What this task involves: Output the full listing below exactly, without the pictures.

Collected material:
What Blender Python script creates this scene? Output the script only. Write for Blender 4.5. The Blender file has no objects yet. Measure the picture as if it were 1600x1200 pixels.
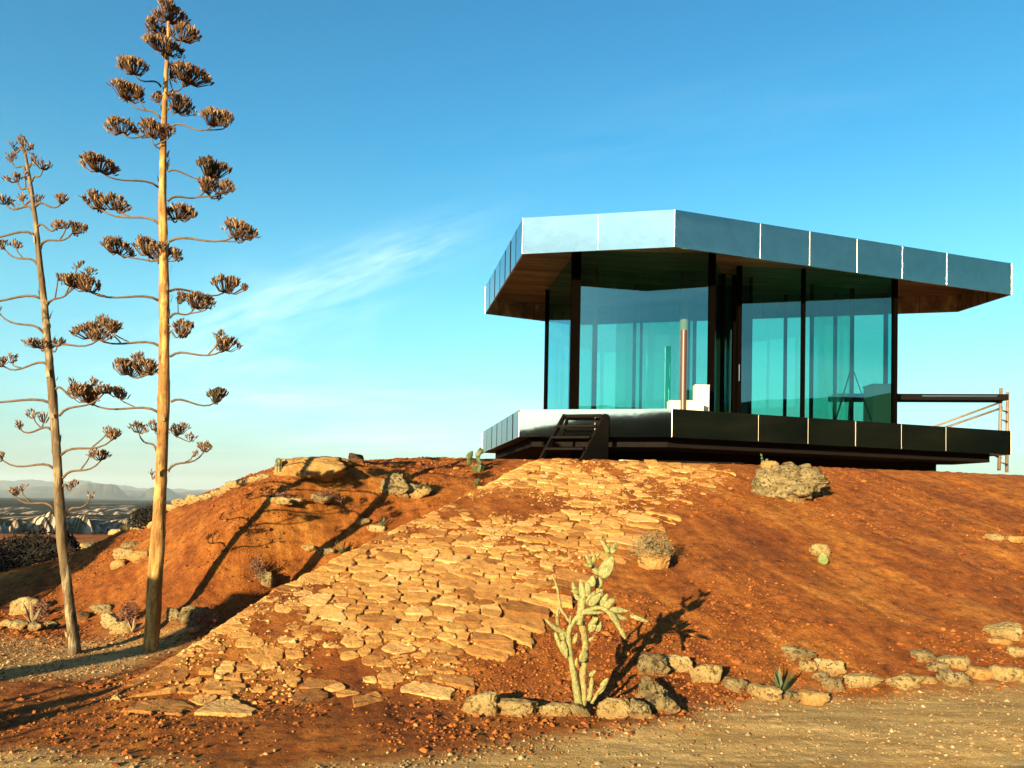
import bpy, bmesh, math, random
import numpy as np
from mathutils import Vector, Matrix
R = math.radians
random.seed(7)
C = bpy.context.scene.collection
sc = bpy.context.scene

# ------------------------------------------------------------------ camera
F = 1202.0
EYE = Vector((0, 0, 1.6))
ROLL, PITCH, SHIFT = R(1.09), R(1.5), 157.9/1600
fw = Vector((0, math.cos(PITCH), math.sin(PITCH)))
up0 = Vector((0, -math.sin(PITCH), math.cos(PITCH)))
rt = Vector((1, 0, 0))*math.cos(ROLL) + up0*math.sin(ROLL)
up = up0*math.cos(ROLL) - Vector((1, 0, 0))*math.sin(ROLL)
cd = bpy.data.cameras.new('camera'); cam = bpy.data.objects.new('camera', cd); C.objects.link(cam)
cd.sensor_width = 36; cd.lens = F/1600*36; cd.shift_y = SHIFT; cd.clip_start = .1; cd.clip_end = 60000
m = Matrix((rt, up, -fw)).transposed().to_4x4(); m.translation = EYE
cam.matrix_world = m
sc.camera = cam

def ray(px, py):
    return rt*((px-800)/F) + up*((600-py)/F + SHIFT*1600/F) + fw
def atY(px, py, Y):
    d = ray(px, py); return EYE + d*(Y/d.y)
def atZ(px, py, Z):
    d = ray(px, py); return EYE + d*((Z-EYE.z)/d.z)

# ------------------------------------------------------------------ noise
def _h(ix, iy, iz, s):
    n = (ix.astype(np.int64)*374761393 + iy.astype(np.int64)*668265263 + iz.astype(np.int64)*2147483647 + s*974634777)
    n = (n ^ (n >> 13)) * 1274126177
    n = n & 0x7fffffffffff
    n = n ^ (n >> 16)
    return (n & 0xffff)/65535.0
def vn(x, y, s=0, z=None):
    x = np.asarray(x, float); y = np.asarray(y, float)
    ix = np.floor(x); iy = np.floor(y); fx = x-ix; fy = y-iy
    u = fx*fx*fx*(fx*(fx*6-15)+10); v = fy*fy*fy*(fy*(fy*6-15)+10)
    if z is None:
        iz = np.zeros_like(ix)
        a = _h(ix, iy, iz, s); b = _h(ix+1, iy, iz, s); c = _h(ix, iy+1, iz, s); d = _h(ix+1, iy+1, iz, s)
        return ((a*(1-u)+b*u)*(1-v)+(c*(1-u)+d*u)*v)*2-1
    z = np.asarray(z, float); iz = np.floor(z); fz = z-iz; w = fz*fz*(3-2*fz)
    def L(k):
        a = _h(ix, iy, iz+k, s); b = _h(ix+1, iy, iz+k, s); c = _h(ix, iy+1, iz+k, s); d = _h(ix+1, iy+1, iz+k, s)
        return (a*(1-u)+b*u)*(1-v)+(c*(1-u)+d*u)*v
    return (L(0)*(1-w)+L(1)*w)*2-1
def fbm(x, y, s=0, o=4, z=None):
    t = 0; a = 1.0; f = 1.0; n = 0
    for k in range(o):
        ca, sa = math.cos(k*1.1), math.sin(k*1.1)
        t = t + a*vn((x*ca-y*sa)*f+7.3*k, (x*sa+y*ca)*f, s+k, None if z is None else z*f)
        n += a; a *= .5; f *= 2.03
    return t/n
def sst(a, b, x):
    t = np.clip((np.asarray(x, float)-a)/(b-a), 0, 1); return t*t*(3-2*t)

# ------------------------------------------------------------------ terrain
TP = np.array([
 (-3.8,8.1,0),(-4.5,7.9,0),(-3.83,9.21,.37),(-3.49,9.88,1.05),(-3.16,10.54,1.60),(-2.54,11.74,2.14),
 (-2.86,9.95,.62),(-2.39,10.86,1.28),(-1.2,13.2,2.30),(-3.1,8.7,.12),(-2.35,9.8,.62),(-1.5,11.3,1.5),(-.6,12.4,2.0),
 (-5.7,12.5,1.36),(-5.2,12.5,1.58),(-4.7,12.5,1.80),(-3.85,12.5,2.07),(-2.56,12.8,2.28),
 (-5.6,16,.8),(-3,16,2.2),(0,16,2.4),(-8,16,.1),(0,13.6,2.4),(-.2,20,2.4),
 (-6.8,10.1,.05),(-6.2,10.6,.24),(-5.6,11.2,.74),(-5.85,10.8,.5),(-4.9,9.8,.2),(-7.2,13.5,.72),(-8.3,13.5,.42),(-9.3,13.5,.2),
 (-9,11.5,.03),(-10.5,14.5,0),(-12,10,0),(-7,8.5,0),(-5.5,8.3,0),(-4,6.5,0),(-6.5,6,0),(-3.4,7.4,0),(-12,20,0),(-6,20,.6),(-3,20,2.2),
 (-3.1,8.1,.03),(-14,14,0),(-9,8,0),(-9,20,0),(-16,18,0),(-12,5,0),(-8,3,0)], float)
def _tpsk(r2): return np.where(r2 > 1e-12, r2*np.log(r2+1e-12), 0)
_n = len(TP); _K = _tpsk(((TP[:, None, :2]-TP[None, :, :2])**2).sum(-1)) + np.eye(_n)*.02
_P = np.hstack([np.ones((_n, 1)), TP[:, :2]])
_A = np.block([[_K, _P], [_P.T, np.zeros((3, 3))]])
_w = np.linalg.solve(_A, np.concatenate([TP[:, 2], np.zeros(3)]))
def tps(x, y):
    o = _w[_n] + _w[_n+1]*x + _w[_n+2]*y
    for i in range(_n):
        o = o + _w[i]*_tpsk((x-TP[i, 0])**2+(y-TP[i, 1])**2)
    return o
RLY = [5.2, 6.3, 7.9, 9.36, 10.9, 13.2, 14.5, 17]
RLX = [-3.3, -3.15, -2.63, -1.87, -.91, .33, .6, .6]
RRY = [6.1, 6.5, 8.09, 8.92, 10.7, 12.36, 13.3]
RRX = [-.75, -.54, .34, .85, 1.96, 2.98, 3.5]
def rampx(y): return np.interp(y, RLY, RLX)
def footy(x): return np.interp(x, [-6, -3, -1, 0, 2.4, 5, 8, 12, 18], [6.2, 6.15, 6.2, 6.25, 6.55, 7.1, 7.9, 9.2, 12])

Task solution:
What Blender Python script creates this scene? Output the script only. Write for Blender 4.5. The Blender file has no objects yet. Measure the picture as if it were 1600x1200 pixels.
import bpy, bmesh, math, random
import numpy as np
from mathutils import Vector, Matrix
R = math.radians
random.seed(7)
C = bpy.context.scene.collection
sc = bpy.context.scene

# ------------------------------------------------------------------ camera
F = 1202.0
EYE = Vector((0, 0, 1.6))
ROLL, PITCH, SHIFT = R(1.09), R(1.5), 157.9/1600
fw = Vector((0, math.cos(PITCH), math.sin(PITCH)))
up0 = Vector((0, -math.sin(PITCH), math.cos(PITCH)))
rt = Vector((1, 0, 0))*math.cos(ROLL) + up0*math.sin(ROLL)
up = up0*math.cos(ROLL) - Vector((1, 0, 0))*math.sin(ROLL)
cd = bpy.data.cameras.new('camera'); cam = bpy.data.objects.new('camera', cd); C.objects.link(cam)
cd.sensor_width = 36; cd.lens = F/1600*36; cd.shift_y = SHIFT; cd.clip_start = .1; cd.clip_end = 60000
m = Matrix((rt, up, -fw)).transposed().to_4x4(); m.translation = EYE
cam.matrix_world = m
sc.camera = cam

def ray(px, py):
    return rt*((px-800)/F) + up*((600-py)/F + SHIFT*1600/F) + fw
def atY(px, py, Y):
    d = ray(px, py); return EYE + d*(Y/d.y)
def atZ(px, py, Z):
    d = ray(px, py); return EYE + d*((Z-EYE.z)/d.z)

# ------------------------------------------------------------------ noise
def _h(ix, iy, iz, s):
    n = (ix.astype(np.int64)*374761393 + iy.astype(np.int64)*668265263 + iz.astype(np.int64)*2147483647 + s*974634777)
    n = (n ^ (n >> 13)) * 1274126177
    n = n & 0x7fffffffffff
    n = n ^ (n >> 16)
    return (n & 0xffff)/65535.0
def vn(x, y, s=0, z=None):
    x = np.asarray(x, float); y = np.asarray(y, float)
    ix = np.floor(x); iy = np.floor(y); fx = x-ix; fy = y-iy
    u = fx*fx*fx*(fx*(fx*6-15)+10); v = fy*fy*fy*(fy*(fy*6-15)+10)
    if z is None:
        iz = np.zeros_like(ix)
        a = _h(ix, iy, iz, s); b = _h(ix+1, iy, iz, s); c = _h(ix, iy+1, iz, s); d = _h(ix+1, iy+1, iz, s)
        return ((a*(1-u)+b*u)*(1-v)+(c*(1-u)+d*u)*v)*2-1
    z = np.asarray(z, float); iz = np.floor(z); fz = z-iz; w = fz*fz*(3-2*fz)
    def L(k):
        a = _h(ix, iy, iz+k, s); b = _h(ix+1, iy, iz+k, s); c = _h(ix, iy+1, iz+k, s); d = _h(ix+1, iy+1, iz+k, s)
        return (a*(1-u)+b*u)*(1-v)+(c*(1-u)+d*u)*v
    return (L(0)*(1-w)+L(1)*w)*2-1
def fbm(x, y, s=0, o=4, z=None):
    t = 0; a = 1.0; f = 1.0; n = 0
    for k in range(o):
        ca, sa = math.cos(k*1.1), math.sin(k*1.1)
        t = t + a*vn((x*ca-y*sa)*f+7.3*k, (x*sa+y*ca)*f, s+k, None if z is None else z*f)
        n += a; a *= .5; f *= 2.03
    return t/n
def sst(a, b, x):
    t = np.clip((np.asarray(x, float)-a)/(b-a), 0, 1); return t*t*(3-2*t)

# ------------------------------------------------------------------ terrain
TP = np.array([
 (-3.8,8.1,0),(-4.5,7.9,0),(-3.83,9.21,.37),(-3.49,9.88,1.05),(-3.16,10.54,1.60),(-2.54,11.74,2.14),
 (-2.86,9.95,.62),(-2.39,10.86,1.28),(-1.2,13.2,2.30),(-3.1,8.7,.12),(-2.35,9.8,.62),(-1.5,11.3,1.5),(-.6,12.4,2.0),
 (-5.7,12.5,1.36),(-5.2,12.5,1.58),(-4.7,12.5,1.80),(-3.85,12.5,2.07),(-2.56,12.8,2.28),
 (-5.6,16,.8),(-3,16,2.2),(0,16,2.4),(-8,16,.1),(0,13.6,2.4),(-.2,20,2.4),
 (-6.8,10.1,.05),(-6.2,10.6,.24),(-5.6,11.2,.74),(-5.85,10.8,.5),(-4.9,9.8,.2),(-7.2,13.5,.72),(-8.3,13.5,.42),(-9.3,13.5,.2),
 (-9,11.5,.03),(-10.5,14.5,0),(-12,10,0),(-7,8.5,0),(-5.5,8.3,0),(-4,6.5,0),(-6.5,6,0),(-3.4,7.4,0),(-12,20,0),(-6,20,.6),(-3,20,2.2),
 (-3.1,8.1,.03),(-14,14,0),(-9,8,0),(-9,20,0),(-16,18,0),(-12,5,0),(-8,3,0)], float)
def _tpsk(r2): return np.where(r2 > 1e-12, r2*np.log(r2+1e-12), 0)
_n = len(TP); _K = _tpsk(((TP[:, None, :2]-TP[None, :, :2])**2).sum(-1)) + np.eye(_n)*.02
_P = np.hstack([np.ones((_n, 1)), TP[:, :2]])
_A = np.block([[_K, _P], [_P.T, np.zeros((3, 3))]])
_w = np.linalg.solve(_A, np.concatenate([TP[:, 2], np.zeros(3)]))
def tps(x, y):
    o = _w[_n] + _w[_n+1]*x + _w[_n+2]*y
    for i in range(_n):
        o = o + _w[i]*_tpsk((x-TP[i, 0])**2+(y-TP[i, 1])**2)
    return o
RLY = [5.2, 6.3, 7.9, 9.36, 10.9, 13.2, 14.5, 17]
RLX = [-3.3, -3.15, -2.63, -1.87, -.91, .33, .6, .6]
RRY = [6.1, 6.5, 8.09, 8.92, 10.7, 12.36, 13.3]
RRX = [-.75, -.54, .34, .85, 1.96, 2.98, 3.5]
def rampx(y): return np.interp(y, RLY, RLX)
def footy(x): return np.interp(x, [-6, -3, -1, 0, 2.4, 5, 8, 12, 18], [6.2, 6.15, 6.2, 6.25, 6.55, 7.1, 7.9, 9.2, 12])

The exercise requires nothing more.